— Start of The records —
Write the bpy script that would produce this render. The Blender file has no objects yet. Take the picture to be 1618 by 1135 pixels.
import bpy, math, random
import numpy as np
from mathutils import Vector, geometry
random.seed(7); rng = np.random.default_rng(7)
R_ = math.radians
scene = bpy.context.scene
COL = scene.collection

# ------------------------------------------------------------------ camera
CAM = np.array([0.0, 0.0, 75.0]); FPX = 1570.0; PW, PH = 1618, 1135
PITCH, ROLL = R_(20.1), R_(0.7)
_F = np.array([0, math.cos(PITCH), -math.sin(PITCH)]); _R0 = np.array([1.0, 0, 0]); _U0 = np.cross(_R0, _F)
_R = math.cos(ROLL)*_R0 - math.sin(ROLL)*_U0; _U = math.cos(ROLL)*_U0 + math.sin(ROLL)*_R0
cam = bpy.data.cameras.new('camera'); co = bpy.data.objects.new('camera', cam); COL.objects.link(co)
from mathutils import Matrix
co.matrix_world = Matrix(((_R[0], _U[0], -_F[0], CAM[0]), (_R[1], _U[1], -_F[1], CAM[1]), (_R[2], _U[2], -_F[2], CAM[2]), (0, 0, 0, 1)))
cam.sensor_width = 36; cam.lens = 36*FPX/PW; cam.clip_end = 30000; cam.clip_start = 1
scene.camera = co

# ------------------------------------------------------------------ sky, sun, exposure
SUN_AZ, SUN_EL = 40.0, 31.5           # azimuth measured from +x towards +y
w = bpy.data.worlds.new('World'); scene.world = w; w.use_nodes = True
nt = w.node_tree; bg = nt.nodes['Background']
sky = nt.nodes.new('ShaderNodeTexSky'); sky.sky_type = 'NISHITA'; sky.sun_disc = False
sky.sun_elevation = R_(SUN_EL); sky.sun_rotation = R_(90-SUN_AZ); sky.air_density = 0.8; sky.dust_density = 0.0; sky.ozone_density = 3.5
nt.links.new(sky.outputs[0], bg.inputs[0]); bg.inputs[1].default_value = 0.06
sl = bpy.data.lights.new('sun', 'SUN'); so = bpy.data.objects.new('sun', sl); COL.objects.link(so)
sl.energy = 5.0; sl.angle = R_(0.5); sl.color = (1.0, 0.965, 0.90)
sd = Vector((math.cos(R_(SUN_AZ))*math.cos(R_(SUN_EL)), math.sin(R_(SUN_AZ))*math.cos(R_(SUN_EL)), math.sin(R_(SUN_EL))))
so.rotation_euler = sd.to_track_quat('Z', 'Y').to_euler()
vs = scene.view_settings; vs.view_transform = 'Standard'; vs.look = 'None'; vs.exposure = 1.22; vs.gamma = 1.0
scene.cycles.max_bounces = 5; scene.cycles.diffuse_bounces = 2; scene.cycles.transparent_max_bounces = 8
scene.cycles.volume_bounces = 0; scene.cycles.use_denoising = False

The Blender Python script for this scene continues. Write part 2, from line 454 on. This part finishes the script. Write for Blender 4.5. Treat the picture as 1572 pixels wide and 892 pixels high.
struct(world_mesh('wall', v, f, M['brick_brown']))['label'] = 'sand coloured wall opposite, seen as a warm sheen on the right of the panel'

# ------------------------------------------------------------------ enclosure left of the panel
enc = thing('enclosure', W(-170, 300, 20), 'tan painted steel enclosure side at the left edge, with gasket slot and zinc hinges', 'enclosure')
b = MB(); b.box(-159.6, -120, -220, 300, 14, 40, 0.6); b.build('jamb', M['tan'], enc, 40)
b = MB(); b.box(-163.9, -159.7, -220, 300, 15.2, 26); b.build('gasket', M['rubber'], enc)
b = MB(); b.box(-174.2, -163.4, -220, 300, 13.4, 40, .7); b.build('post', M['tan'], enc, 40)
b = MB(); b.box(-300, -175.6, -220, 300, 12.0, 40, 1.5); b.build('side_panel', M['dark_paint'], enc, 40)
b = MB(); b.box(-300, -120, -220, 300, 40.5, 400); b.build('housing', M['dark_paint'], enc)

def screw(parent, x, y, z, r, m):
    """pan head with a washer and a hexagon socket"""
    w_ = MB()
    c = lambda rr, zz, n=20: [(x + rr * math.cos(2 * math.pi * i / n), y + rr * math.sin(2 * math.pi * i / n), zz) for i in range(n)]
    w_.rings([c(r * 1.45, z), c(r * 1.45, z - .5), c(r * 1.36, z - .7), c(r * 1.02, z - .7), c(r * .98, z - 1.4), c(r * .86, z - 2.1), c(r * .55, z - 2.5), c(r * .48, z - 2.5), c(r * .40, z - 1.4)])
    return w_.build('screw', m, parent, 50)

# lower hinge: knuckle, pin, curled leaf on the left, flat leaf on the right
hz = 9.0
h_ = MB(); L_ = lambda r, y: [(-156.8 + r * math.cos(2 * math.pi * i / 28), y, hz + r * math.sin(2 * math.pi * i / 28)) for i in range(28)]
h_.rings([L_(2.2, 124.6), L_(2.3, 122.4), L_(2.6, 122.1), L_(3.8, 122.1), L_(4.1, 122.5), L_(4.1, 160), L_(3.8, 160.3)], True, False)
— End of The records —
_Your objective_. Quote the data above verbatim from its first line to the line that includes "COL = scene.collection", with both boundary lines retained.

_Solution_.
Write the bpy script that would produce this render. The Blender file has no objects yet. Take the picture to be 1618 by 1135 pixels.
import bpy, math, random
import numpy as np
from mathutils import Vector, geometry
random.seed(7); rng = np.random.default_rng(7)
R_ = math.radians
scene = bpy.context.scene
COL = scene.collection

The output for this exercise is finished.